** start Records shown **
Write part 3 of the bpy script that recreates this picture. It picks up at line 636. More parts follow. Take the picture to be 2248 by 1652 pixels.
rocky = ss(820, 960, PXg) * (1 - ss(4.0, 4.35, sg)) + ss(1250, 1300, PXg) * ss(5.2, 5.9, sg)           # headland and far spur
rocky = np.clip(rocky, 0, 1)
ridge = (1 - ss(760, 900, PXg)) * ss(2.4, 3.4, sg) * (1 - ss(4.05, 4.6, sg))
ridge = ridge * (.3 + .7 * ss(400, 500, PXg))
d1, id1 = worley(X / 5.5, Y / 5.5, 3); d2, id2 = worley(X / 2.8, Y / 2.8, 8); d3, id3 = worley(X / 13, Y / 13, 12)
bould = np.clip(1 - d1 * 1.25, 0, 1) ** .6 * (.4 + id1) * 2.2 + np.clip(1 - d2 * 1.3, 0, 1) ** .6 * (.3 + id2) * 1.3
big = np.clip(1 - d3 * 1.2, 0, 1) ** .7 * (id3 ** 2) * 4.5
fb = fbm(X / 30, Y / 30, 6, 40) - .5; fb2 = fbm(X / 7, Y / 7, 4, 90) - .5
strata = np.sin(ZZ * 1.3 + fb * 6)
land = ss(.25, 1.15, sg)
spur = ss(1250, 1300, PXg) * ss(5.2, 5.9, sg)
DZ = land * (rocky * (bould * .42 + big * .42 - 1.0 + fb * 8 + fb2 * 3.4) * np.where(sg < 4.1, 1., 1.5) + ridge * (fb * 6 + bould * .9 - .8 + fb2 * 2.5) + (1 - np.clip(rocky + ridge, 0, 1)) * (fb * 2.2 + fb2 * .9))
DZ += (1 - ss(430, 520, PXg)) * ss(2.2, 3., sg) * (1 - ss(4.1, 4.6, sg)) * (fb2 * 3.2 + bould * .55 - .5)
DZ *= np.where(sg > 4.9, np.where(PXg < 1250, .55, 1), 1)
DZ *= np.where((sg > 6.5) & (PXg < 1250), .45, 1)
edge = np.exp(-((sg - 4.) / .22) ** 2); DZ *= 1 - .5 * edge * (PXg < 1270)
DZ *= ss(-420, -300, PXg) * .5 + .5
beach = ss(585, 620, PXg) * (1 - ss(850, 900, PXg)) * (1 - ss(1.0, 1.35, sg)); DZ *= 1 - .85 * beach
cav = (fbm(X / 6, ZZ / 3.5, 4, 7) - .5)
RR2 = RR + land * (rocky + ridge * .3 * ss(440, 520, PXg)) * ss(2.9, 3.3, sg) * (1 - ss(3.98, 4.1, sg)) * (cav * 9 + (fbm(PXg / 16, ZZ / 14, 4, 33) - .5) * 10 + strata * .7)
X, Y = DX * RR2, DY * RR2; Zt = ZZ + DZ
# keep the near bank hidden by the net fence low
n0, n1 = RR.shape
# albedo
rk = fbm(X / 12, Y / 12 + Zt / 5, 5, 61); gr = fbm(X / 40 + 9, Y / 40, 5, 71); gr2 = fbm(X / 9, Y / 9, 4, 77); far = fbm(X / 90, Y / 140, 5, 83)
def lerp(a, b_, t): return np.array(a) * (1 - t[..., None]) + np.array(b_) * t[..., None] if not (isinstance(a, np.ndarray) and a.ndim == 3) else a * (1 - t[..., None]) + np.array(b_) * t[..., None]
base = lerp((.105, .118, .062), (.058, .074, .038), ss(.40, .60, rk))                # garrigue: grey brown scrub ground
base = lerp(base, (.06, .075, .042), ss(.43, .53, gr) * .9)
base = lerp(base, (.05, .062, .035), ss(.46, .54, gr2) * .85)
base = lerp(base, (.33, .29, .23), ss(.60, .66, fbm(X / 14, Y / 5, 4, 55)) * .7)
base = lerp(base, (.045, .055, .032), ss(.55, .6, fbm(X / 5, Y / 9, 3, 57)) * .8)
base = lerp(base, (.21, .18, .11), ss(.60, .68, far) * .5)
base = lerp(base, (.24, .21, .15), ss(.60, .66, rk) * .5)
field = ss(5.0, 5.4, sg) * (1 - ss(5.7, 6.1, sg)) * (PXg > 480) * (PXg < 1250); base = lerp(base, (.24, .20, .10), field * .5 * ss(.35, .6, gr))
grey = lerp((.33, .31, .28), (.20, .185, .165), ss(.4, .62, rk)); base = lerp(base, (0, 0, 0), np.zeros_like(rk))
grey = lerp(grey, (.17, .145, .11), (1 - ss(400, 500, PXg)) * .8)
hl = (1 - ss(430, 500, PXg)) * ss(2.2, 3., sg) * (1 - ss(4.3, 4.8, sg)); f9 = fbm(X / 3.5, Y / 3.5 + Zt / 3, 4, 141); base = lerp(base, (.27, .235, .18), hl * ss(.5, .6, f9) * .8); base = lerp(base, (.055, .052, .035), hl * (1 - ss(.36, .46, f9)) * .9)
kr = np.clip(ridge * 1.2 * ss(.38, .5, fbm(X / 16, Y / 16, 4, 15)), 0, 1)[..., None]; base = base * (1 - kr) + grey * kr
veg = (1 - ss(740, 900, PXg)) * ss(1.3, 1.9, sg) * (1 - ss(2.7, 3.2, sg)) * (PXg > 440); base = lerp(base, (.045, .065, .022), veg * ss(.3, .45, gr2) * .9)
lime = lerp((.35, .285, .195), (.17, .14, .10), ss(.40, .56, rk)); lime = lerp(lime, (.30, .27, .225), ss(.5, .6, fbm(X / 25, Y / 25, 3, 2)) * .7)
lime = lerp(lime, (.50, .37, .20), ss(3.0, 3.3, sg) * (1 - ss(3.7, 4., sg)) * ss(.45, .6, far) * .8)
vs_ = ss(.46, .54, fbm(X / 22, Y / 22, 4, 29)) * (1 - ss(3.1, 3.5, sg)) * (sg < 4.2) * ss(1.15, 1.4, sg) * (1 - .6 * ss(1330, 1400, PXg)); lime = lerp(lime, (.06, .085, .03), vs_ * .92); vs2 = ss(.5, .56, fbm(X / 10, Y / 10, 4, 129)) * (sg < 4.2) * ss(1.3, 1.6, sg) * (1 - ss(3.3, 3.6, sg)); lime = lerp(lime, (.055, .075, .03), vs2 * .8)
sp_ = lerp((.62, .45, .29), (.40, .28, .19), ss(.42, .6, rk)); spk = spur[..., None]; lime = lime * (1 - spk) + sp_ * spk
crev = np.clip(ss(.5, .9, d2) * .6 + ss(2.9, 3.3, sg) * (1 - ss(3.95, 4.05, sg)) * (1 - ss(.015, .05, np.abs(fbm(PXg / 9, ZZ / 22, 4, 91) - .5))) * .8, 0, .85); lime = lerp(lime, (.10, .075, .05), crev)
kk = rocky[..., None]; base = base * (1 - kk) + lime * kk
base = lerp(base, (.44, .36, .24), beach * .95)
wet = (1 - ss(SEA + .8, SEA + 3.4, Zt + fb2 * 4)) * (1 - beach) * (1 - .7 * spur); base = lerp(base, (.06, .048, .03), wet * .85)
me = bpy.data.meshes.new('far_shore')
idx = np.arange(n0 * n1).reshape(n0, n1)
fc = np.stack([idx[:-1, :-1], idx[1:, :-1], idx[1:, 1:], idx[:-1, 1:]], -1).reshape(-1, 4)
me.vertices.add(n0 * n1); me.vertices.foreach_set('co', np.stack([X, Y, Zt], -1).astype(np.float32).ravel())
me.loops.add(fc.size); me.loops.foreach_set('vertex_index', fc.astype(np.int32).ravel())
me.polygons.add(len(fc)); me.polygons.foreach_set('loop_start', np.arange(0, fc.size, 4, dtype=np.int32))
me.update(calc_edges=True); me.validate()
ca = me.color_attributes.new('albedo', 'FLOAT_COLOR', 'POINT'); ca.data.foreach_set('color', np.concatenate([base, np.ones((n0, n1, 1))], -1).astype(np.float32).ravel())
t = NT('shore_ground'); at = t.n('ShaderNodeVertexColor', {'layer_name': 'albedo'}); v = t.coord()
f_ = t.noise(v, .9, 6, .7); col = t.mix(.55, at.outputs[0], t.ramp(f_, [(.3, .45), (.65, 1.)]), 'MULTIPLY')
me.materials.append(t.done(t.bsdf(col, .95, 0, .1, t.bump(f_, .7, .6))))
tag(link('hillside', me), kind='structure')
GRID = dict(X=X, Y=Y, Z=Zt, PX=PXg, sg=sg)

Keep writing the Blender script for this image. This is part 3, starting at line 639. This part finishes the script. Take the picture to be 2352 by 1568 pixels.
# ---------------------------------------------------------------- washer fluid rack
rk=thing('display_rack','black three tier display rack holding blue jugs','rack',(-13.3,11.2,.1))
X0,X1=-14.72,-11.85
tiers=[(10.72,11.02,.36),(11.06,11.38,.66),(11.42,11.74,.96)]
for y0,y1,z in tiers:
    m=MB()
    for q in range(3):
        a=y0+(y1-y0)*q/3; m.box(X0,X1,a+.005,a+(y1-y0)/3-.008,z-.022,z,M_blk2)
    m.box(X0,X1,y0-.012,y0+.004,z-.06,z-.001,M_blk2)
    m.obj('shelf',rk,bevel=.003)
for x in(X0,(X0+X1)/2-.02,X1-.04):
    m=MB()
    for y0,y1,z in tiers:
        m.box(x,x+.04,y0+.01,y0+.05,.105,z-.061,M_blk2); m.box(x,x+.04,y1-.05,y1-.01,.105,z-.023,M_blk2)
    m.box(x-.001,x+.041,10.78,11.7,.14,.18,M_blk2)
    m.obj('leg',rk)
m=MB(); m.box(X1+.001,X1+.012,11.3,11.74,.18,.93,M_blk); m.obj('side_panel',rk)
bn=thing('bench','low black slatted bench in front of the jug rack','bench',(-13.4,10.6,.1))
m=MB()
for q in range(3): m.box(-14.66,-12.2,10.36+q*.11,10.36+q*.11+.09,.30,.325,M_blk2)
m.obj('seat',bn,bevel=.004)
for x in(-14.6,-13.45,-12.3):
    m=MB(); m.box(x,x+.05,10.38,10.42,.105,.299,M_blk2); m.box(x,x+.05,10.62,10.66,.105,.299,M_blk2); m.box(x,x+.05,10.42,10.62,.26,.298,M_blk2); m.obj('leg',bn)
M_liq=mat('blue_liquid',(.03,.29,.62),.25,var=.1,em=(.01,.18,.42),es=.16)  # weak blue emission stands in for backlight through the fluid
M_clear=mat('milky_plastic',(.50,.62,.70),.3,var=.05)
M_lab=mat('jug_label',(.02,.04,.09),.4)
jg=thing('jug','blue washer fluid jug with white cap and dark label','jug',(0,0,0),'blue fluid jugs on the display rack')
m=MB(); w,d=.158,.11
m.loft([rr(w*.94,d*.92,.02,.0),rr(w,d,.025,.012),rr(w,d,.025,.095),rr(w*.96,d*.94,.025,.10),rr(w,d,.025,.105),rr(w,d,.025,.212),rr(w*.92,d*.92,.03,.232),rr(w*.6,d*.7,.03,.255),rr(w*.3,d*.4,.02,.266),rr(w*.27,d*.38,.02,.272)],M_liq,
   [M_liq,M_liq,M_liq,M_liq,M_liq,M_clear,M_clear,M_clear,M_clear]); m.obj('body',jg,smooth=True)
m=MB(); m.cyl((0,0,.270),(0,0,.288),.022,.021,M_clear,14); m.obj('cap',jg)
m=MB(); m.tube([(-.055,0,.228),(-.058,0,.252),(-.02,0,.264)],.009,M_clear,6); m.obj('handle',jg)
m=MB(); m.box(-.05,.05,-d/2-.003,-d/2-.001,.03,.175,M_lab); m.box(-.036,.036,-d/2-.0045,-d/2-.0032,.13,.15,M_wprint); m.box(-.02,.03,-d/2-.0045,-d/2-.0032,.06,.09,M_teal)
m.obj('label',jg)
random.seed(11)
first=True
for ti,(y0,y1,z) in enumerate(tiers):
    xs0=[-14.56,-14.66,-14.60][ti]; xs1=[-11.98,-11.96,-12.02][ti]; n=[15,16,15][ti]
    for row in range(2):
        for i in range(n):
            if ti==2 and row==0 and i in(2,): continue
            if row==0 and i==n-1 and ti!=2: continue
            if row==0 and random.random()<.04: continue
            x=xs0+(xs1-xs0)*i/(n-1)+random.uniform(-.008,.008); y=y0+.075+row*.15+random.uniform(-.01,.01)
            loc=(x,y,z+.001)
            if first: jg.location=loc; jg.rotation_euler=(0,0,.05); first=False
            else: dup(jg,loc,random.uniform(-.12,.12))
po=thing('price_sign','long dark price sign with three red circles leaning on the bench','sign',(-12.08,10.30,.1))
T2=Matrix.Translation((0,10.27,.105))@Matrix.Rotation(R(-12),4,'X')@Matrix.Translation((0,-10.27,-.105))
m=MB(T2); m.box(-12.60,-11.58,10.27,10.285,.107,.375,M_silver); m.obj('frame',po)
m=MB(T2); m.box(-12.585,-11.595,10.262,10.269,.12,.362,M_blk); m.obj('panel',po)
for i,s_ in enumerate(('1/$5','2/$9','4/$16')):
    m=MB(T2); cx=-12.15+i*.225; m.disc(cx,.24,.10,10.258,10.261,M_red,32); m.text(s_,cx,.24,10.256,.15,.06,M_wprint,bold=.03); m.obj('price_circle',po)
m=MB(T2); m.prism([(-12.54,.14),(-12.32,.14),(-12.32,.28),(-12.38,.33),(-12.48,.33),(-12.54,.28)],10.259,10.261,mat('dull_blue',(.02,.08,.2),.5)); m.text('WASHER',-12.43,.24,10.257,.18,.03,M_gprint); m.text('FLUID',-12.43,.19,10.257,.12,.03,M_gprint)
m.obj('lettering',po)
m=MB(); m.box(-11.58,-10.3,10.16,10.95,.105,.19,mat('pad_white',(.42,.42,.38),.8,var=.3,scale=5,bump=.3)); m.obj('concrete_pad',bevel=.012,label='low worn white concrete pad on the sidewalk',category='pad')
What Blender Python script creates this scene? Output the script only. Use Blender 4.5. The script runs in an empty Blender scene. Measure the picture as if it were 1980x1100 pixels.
** end Records shown **
What you should do
Pick out every line holding the string "Blender" and return it.

Response
Keep writing the Blender script for this image. This is part 3, starting at line 639. This part finishes the script. Take the picture to be 2352 by 1568 pixels.
What Blender Python script creates this scene? Output the script only. Use Blender 4.5. The script runs in an empty Blender scene. Measure the picture as if it were 1980x1100 pixels.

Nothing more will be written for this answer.